* **What is required**
Nothing in the records may be left out or altered; reproduce them all exactly.
start Data shown
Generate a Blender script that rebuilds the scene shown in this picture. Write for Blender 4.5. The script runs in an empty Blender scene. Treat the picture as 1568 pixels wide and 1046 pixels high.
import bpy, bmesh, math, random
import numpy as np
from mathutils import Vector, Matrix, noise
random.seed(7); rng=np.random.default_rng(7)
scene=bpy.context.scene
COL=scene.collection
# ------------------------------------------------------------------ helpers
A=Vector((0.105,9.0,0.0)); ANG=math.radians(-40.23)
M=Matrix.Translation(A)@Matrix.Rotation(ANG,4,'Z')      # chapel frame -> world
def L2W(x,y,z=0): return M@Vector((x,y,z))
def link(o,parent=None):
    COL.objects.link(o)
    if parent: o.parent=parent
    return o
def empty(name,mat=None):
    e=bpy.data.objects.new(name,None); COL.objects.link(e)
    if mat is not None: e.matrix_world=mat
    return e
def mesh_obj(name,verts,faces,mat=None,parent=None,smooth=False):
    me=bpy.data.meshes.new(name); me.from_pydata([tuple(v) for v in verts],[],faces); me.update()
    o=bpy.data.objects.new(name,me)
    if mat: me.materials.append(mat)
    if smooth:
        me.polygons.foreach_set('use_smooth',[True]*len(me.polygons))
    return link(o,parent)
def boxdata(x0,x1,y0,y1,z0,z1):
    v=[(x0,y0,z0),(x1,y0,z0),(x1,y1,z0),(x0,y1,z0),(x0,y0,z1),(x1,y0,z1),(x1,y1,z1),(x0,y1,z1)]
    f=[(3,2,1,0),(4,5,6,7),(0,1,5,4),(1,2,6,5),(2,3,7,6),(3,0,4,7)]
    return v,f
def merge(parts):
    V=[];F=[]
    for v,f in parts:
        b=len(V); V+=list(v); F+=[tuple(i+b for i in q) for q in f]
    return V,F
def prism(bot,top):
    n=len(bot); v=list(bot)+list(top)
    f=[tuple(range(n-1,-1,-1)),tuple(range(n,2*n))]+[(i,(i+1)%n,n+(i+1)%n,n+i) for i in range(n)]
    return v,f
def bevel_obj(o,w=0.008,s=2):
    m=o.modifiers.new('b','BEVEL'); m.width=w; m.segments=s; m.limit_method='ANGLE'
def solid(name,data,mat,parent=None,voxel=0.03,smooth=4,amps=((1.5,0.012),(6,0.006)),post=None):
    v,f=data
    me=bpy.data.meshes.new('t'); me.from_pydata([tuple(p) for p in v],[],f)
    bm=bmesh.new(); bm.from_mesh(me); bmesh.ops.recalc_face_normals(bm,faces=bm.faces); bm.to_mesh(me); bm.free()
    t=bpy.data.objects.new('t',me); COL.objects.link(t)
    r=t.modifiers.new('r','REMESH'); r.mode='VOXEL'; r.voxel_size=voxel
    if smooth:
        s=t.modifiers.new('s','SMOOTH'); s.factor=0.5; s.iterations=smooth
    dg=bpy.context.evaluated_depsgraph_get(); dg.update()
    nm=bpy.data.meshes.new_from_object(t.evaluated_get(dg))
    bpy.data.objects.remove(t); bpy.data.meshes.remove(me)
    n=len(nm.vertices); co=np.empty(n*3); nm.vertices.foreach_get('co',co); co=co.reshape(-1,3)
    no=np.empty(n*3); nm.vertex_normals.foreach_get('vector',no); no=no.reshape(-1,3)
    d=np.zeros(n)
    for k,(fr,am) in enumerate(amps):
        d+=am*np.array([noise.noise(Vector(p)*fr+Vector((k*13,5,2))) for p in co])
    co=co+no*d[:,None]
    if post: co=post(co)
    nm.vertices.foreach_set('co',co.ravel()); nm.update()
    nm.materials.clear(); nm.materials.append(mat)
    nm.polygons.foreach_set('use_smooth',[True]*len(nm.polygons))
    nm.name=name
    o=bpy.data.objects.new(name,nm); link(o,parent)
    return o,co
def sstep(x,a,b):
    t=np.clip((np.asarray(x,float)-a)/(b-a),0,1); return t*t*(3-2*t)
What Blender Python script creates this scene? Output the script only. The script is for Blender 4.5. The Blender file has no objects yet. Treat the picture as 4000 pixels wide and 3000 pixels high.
end Data shown
* **Solution to this problem**
Generate a Blender script that rebuilds the scene shown in this picture. Write for Blender 4.5. The script runs in an empty Blender scene. Treat the picture as 1568 pixels wide and 1046 pixels high.
import bpy, bmesh, math, random
import numpy as np
from mathutils import Vector, Matrix, noise
random.seed(7); rng=np.random.default_rng(7)
scene=bpy.context.scene
COL=scene.collection
# ------------------------------------------------------------------ helpers
A=Vector((0.105,9.0,0.0)); ANG=math.radians(-40.23)
M=Matrix.Translation(A)@Matrix.Rotation(ANG,4,'Z')      # chapel frame -> world
def L2W(x,y,z=0): return M@Vector((x,y,z))
def link(o,parent=None):
    COL.objects.link(o)
    if parent: o.parent=parent
    return o
def empty(name,mat=None):
    e=bpy.data.objects.new(name,None); COL.objects.link(e)
    if mat is not None: e.matrix_world=mat
    return e
def mesh_obj(name,verts,faces,mat=None,parent=None,smooth=False):
    me=bpy.data.meshes.new(name); me.from_pydata([tuple(v) for v in verts],[],faces); me.update()
    o=bpy.data.objects.new(name,me)
    if mat: me.materials.append(mat)
    if smooth:
        me.polygons.foreach_set('use_smooth',[True]*len(me.polygons))
    return link(o,parent)
def boxdata(x0,x1,y0,y1,z0,z1):
    v=[(x0,y0,z0),(x1,y0,z0),(x1,y1,z0),(x0,y1,z0),(x0,y0,z1),(x1,y0,z1),(x1,y1,z1),(x0,y1,z1)]
    f=[(3,2,1,0),(4,5,6,7),(0,1,5,4),(1,2,6,5),(2,3,7,6),(3,0,4,7)]
    return v,f
def merge(parts):
    V=[];F=[]
    for v,f in parts:
        b=len(V); V+=list(v); F+=[tuple(i+b for i in q) for q in f]
    return V,F
def prism(bot,top):
    n=len(bot); v=list(bot)+list(top)
    f=[tuple(range(n-1,-1,-1)),tuple(range(n,2*n))]+[(i,(i+1)%n,n+(i+1)%n,n+i) for i in range(n)]
    return v,f
def bevel_obj(o,w=0.008,s=2):
    m=o.modifiers.new('b','BEVEL'); m.width=w; m.segments=s; m.limit_method='ANGLE'
def solid(name,data,mat,parent=None,voxel=0.03,smooth=4,amps=((1.5,0.012),(6,0.006)),post=None):
    v,f=data
    me=bpy.data.meshes.new('t'); me.from_pydata([tuple(p) for p in v],[],f)
    bm=bmesh.new(); bm.from_mesh(me); bmesh.ops.recalc_face_normals(bm,faces=bm.faces); bm.to_mesh(me); bm.free()
    t=bpy.data.objects.new('t',me); COL.objects.link(t)
    r=t.modifiers.new('r','REMESH'); r.mode='VOXEL'; r.voxel_size=voxel
    if smooth:
        s=t.modifiers.new('s','SMOOTH'); s.factor=0.5; s.iterations=smooth
    dg=bpy.context.evaluated_depsgraph_get(); dg.update()
    nm=bpy.data.meshes.new_from_object(t.evaluated_get(dg))
    bpy.data.objects.remove(t); bpy.data.meshes.remove(me)
    n=len(nm.vertices); co=np.empty(n*3); nm.vertices.foreach_get('co',co); co=co.reshape(-1,3)
    no=np.empty(n*3); nm.vertex_normals.foreach_get('vector',no); no=no.reshape(-1,3)
    d=np.zeros(n)
    for k,(fr,am) in enumerate(amps):
        d+=am*np.array([noise.noise(Vector(p)*fr+Vector((k*13,5,2))) for p in co])
    co=co+no*d[:,None]
    if post: co=post(co)
    nm.vertices.foreach_set('co',co.ravel()); nm.update()
    nm.materials.clear(); nm.materials.append(mat)
    nm.polygons.foreach_set('use_smooth',[True]*len(nm.polygons))
    nm.name=name
    o=bpy.data.objects.new(name,nm); link(o,parent)
    return o,co
def sstep(x,a,b):
    t=np.clip((np.asarray(x,float)-a)/(b-a),0,1); return t*t*(3-2*t)
What Blender Python script creates this scene? Output the script only. The script is for Blender 4.5. The Blender file has no objects yet. Treat the picture as 4000 pixels wide and 3000 pixels high.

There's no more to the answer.